Source data:
------------------------------------------------------------------------
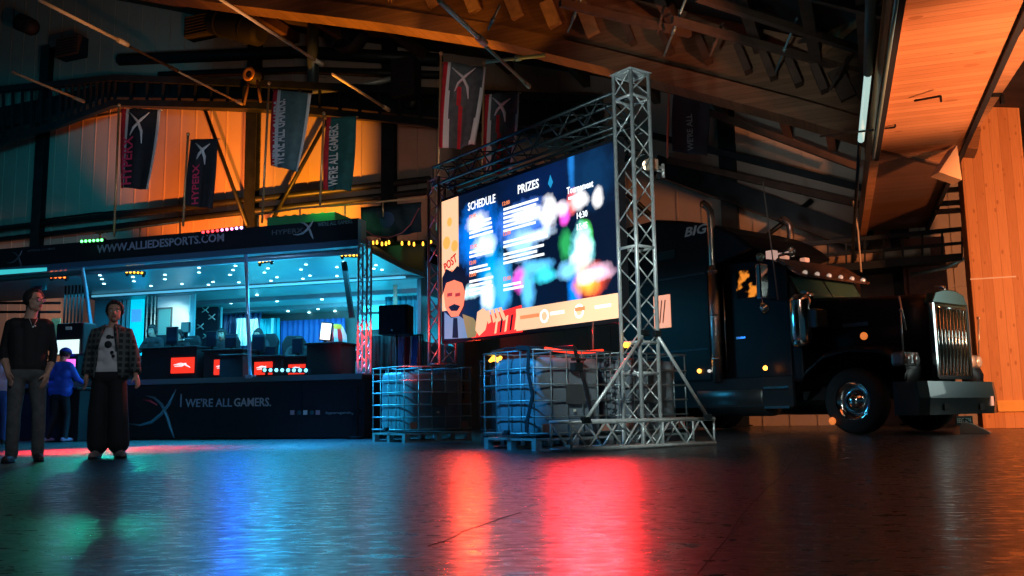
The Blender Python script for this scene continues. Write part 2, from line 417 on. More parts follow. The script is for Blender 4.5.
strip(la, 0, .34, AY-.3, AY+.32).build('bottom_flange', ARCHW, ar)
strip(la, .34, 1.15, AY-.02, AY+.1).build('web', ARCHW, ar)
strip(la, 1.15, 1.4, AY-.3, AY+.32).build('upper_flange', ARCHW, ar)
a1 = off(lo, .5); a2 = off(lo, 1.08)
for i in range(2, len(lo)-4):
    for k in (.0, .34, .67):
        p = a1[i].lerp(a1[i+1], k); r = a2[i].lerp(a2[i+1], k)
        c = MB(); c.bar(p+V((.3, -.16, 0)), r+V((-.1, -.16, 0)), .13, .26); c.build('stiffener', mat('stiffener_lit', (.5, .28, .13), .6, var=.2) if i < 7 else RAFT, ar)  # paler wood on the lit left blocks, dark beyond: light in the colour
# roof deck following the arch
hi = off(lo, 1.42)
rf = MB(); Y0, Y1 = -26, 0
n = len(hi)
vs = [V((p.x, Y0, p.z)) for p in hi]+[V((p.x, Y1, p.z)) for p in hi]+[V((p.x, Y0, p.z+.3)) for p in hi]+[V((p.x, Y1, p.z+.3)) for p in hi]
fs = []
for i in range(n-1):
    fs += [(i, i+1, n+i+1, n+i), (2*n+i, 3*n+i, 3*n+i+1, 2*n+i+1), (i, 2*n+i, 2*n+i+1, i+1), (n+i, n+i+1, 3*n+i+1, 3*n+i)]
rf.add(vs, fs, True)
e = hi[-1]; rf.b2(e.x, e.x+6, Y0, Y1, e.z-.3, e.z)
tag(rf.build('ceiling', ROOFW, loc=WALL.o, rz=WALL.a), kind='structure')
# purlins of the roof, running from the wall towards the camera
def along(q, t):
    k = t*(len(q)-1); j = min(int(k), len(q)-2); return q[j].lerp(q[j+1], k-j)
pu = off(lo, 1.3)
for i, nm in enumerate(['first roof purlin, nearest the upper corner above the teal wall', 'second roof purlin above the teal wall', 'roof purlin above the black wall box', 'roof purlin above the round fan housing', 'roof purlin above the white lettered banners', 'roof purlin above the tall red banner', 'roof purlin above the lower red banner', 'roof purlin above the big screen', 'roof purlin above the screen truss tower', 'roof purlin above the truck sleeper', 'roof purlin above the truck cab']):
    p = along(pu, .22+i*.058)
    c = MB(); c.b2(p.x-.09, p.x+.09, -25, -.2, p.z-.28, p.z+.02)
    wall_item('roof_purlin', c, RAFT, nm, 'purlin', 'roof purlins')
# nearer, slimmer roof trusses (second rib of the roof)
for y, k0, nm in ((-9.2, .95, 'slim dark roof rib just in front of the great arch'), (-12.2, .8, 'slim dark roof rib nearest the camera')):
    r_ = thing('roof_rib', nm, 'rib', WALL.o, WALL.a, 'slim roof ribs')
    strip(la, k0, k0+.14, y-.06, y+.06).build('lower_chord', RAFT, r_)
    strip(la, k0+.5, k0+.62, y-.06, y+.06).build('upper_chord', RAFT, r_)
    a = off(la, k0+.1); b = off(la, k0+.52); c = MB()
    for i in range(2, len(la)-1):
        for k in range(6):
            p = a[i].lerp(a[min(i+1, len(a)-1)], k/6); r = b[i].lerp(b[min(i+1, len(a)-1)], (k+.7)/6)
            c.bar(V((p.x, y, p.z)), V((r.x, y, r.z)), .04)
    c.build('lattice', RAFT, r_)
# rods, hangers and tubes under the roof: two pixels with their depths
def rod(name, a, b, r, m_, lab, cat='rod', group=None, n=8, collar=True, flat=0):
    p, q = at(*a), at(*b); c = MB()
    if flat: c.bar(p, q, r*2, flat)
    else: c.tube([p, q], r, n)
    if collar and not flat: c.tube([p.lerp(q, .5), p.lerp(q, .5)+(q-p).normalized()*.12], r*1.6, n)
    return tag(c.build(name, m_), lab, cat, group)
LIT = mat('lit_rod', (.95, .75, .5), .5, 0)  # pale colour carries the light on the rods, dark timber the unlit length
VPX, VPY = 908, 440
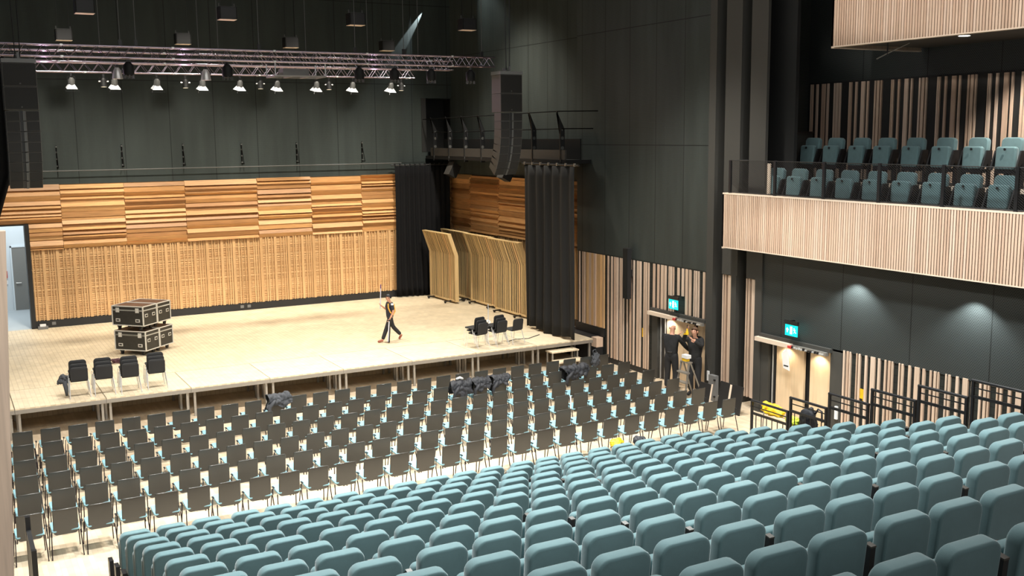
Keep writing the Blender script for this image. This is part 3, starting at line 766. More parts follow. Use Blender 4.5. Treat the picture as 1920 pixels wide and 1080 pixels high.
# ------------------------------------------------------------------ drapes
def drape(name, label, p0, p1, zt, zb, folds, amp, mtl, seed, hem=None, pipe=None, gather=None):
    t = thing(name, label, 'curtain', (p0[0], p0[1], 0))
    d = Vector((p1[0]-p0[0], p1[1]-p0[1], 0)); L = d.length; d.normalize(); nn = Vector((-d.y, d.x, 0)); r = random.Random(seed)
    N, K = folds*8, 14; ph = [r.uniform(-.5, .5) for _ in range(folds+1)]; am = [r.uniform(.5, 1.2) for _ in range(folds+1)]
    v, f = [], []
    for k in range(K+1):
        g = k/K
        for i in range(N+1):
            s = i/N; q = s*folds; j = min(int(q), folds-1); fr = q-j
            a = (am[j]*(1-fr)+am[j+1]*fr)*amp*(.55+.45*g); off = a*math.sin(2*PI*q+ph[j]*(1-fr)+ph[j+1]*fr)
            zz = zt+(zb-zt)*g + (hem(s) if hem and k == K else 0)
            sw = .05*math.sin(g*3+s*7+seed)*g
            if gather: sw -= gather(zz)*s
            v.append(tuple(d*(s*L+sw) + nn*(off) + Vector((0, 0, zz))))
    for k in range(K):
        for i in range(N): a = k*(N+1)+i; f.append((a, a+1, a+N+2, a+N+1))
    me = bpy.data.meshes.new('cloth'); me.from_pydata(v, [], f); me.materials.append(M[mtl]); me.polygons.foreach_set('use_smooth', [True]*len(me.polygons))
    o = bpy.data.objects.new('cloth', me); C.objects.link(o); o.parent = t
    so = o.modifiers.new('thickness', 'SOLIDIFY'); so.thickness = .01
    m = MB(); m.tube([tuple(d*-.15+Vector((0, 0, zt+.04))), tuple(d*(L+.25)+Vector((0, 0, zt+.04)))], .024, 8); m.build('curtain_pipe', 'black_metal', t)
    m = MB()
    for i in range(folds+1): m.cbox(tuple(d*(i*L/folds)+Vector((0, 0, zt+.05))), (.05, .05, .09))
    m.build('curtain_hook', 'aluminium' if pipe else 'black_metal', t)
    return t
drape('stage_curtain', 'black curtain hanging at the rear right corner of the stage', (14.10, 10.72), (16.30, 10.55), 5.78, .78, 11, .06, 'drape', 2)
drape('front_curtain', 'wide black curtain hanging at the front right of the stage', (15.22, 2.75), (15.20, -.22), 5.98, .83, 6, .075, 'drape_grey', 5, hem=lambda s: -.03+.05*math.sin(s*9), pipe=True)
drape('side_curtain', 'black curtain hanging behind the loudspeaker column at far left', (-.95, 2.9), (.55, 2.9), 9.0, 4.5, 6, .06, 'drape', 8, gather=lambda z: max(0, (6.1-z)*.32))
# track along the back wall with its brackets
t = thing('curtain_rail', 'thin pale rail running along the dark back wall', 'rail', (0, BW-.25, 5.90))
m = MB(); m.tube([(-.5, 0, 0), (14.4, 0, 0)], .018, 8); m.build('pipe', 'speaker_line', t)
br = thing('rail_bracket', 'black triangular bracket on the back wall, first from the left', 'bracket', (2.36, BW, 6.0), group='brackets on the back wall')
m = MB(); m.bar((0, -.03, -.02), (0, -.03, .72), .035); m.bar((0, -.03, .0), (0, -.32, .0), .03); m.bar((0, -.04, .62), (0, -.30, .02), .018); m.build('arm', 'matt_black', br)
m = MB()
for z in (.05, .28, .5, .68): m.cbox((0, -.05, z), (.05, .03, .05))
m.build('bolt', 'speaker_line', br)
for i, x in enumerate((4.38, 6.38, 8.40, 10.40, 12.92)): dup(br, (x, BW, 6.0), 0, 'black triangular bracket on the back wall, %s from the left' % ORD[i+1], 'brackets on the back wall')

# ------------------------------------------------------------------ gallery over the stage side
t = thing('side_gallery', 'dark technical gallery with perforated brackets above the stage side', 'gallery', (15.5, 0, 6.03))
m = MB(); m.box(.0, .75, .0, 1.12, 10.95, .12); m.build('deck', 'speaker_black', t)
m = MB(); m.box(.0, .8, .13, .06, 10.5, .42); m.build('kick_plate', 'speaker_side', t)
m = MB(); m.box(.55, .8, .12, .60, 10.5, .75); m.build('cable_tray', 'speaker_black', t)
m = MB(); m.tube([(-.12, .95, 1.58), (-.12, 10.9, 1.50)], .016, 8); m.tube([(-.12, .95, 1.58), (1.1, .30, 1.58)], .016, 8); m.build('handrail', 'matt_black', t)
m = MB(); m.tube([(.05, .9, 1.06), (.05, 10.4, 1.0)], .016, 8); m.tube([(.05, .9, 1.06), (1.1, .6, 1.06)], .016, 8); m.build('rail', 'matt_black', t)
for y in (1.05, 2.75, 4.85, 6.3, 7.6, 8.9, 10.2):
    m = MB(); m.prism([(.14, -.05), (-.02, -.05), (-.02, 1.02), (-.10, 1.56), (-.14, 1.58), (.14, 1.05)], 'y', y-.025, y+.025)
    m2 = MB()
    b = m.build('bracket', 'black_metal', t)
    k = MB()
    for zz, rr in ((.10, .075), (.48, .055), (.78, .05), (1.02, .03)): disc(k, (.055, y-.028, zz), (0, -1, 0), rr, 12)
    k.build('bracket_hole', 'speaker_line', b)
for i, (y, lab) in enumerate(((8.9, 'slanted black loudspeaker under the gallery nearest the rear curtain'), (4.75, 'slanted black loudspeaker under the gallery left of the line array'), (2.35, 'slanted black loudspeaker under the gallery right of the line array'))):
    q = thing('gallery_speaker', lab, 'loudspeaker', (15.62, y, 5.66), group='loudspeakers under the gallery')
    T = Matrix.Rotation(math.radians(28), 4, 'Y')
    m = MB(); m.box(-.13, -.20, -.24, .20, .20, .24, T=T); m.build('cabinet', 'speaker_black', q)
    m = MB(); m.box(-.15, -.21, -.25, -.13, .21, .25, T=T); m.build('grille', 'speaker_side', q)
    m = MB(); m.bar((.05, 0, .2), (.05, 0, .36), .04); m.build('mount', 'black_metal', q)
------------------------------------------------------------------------
* [Problem requirements]
Of the entries listed above, reproduce only the lines starting at the line containing "rf = MB(); Y0, Y1 = -26, 0" and ending at the line containing "e = hi[-1]; rf.b2(e.x, e.x+6, Y0, Y1, e.z-.3, e.z)". Include both, exactly as they stand.

* [Answer below]
rf = MB(); Y0, Y1 = -26, 0
n = len(hi)
vs = [V((p.x, Y0, p.z)) for p in hi]+[V((p.x, Y1, p.z)) for p in hi]+[V((p.x, Y0, p.z+.3)) for p in hi]+[V((p.x, Y1, p.z+.3)) for p in hi]
fs = []
for i in range(n-1):
    fs += [(i, i+1, n+i+1, n+i), (2*n+i, 3*n+i, 3*n+i+1, 2*n+i+1), (i, 2*n+i, 2*n+i+1, i+1), (n+i, n+i+1, 3*n+i+1, 3*n+i)]
rf.add(vs, fs, True)
e = hi[-1]; rf.b2(e.x, e.x+6, Y0, Y1, e.z-.3, e.z)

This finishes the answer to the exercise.